Teter funds these projects through a variety of partnerships: Hannah’s Gold sells a locally produced maple syrup (a nod to the Teter family’s annual tree-tapping ritual); Vermont’s own Ben & Jerry’s kicks in a portion of the sales of Hannah Teter’s Maple Blondie ice cream; snowboard outfitter Burton donates a slice of the profits from its “goodness” T-shirts; and, most recently, Teter has created a line of underwear called “Sweet Cheeks” to help fund Children International’s global poverty programs.

Beyond her penchant for service and “big air,” the fun-loving Teter has a real affection for hip-hop and hula-hoops. (“I’ve been doing that a lot lately and learning tricks,” she says.) But she clearly has a calm and serious side, too.

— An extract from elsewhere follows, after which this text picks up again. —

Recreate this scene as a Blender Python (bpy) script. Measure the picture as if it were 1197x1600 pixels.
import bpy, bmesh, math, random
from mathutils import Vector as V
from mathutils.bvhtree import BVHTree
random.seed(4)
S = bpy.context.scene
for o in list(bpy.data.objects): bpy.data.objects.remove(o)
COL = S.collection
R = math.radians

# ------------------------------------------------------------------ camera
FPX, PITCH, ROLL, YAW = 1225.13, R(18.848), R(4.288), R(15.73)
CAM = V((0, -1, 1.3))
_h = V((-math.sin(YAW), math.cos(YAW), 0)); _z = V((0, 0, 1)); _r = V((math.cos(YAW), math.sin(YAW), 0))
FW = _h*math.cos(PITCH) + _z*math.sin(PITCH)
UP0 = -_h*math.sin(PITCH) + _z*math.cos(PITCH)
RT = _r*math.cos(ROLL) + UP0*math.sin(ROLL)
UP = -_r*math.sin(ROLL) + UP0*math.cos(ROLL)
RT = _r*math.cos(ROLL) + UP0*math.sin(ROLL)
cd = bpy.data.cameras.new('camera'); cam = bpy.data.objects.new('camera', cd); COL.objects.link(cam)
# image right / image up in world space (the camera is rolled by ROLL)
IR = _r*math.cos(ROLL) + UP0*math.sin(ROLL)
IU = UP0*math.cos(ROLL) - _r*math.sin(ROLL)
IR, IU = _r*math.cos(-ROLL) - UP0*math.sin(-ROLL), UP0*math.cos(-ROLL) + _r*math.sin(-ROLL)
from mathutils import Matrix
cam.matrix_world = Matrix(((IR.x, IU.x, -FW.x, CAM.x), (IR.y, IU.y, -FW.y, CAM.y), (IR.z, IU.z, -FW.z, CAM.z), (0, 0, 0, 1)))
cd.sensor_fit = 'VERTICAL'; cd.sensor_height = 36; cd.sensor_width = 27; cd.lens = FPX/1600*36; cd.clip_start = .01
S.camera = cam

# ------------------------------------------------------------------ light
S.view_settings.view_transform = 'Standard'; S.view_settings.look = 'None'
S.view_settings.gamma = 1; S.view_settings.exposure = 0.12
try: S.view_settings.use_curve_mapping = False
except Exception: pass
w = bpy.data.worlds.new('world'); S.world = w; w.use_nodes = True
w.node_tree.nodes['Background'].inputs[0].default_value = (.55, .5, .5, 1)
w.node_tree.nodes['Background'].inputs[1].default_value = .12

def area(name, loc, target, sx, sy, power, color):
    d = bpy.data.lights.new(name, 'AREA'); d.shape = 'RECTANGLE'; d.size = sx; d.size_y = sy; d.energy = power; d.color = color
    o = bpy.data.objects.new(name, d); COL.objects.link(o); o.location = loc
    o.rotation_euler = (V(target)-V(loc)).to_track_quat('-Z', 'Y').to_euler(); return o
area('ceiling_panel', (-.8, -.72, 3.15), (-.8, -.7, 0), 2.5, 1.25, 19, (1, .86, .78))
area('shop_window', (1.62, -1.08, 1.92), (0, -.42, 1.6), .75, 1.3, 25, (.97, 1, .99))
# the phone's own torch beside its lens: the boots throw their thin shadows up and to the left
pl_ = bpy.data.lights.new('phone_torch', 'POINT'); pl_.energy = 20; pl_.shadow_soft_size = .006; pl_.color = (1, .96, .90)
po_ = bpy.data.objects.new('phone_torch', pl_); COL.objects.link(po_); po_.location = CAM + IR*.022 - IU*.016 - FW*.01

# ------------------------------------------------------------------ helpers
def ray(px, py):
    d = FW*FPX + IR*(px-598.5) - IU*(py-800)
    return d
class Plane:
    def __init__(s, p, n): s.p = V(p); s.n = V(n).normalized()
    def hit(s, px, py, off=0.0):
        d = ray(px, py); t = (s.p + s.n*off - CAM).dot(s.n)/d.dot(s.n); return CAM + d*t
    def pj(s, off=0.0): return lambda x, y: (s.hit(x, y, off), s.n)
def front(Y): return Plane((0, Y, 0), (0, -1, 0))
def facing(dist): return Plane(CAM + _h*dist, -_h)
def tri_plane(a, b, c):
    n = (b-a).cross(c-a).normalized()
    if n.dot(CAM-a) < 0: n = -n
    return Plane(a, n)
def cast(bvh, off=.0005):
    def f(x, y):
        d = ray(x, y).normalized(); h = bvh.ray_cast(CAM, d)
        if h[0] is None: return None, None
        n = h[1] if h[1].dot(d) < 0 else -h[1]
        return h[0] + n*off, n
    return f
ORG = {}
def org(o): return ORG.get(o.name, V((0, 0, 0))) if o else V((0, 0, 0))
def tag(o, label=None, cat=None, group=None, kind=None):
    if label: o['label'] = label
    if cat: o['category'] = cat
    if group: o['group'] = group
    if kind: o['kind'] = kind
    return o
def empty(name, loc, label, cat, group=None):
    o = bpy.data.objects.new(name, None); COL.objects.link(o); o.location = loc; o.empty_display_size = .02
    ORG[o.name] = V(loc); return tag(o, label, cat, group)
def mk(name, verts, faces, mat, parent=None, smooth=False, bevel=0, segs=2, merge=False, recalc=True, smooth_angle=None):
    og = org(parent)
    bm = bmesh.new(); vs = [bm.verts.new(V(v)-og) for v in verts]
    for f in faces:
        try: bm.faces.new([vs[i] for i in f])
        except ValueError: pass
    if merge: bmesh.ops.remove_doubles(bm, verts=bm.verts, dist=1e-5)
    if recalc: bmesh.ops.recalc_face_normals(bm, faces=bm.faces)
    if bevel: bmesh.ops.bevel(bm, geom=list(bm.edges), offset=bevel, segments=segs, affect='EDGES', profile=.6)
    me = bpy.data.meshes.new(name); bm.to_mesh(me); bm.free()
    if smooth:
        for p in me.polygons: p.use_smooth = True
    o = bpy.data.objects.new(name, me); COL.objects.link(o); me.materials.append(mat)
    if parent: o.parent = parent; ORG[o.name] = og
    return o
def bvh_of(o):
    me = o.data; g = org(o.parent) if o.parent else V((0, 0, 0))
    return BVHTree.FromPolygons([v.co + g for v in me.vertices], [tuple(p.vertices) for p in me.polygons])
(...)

She’s a longtime vegetarian and devoted yoga practitioner who prepares for competitions with visualization, deep breathing, tai chi and meditation. And she’s no slouch in the weight room — she can squat 250 pounds.

This mix of 20-something playfulness, world-class competitiveness and save-the-world selflessness all seems to come easily to Teter. And, as she gears up for another snowboarding season, her instincts tell her she’s heading in the right direction. “I want to continue on this path and use my winnings to help other people,” she says. “It’s not enough to do it just for me.”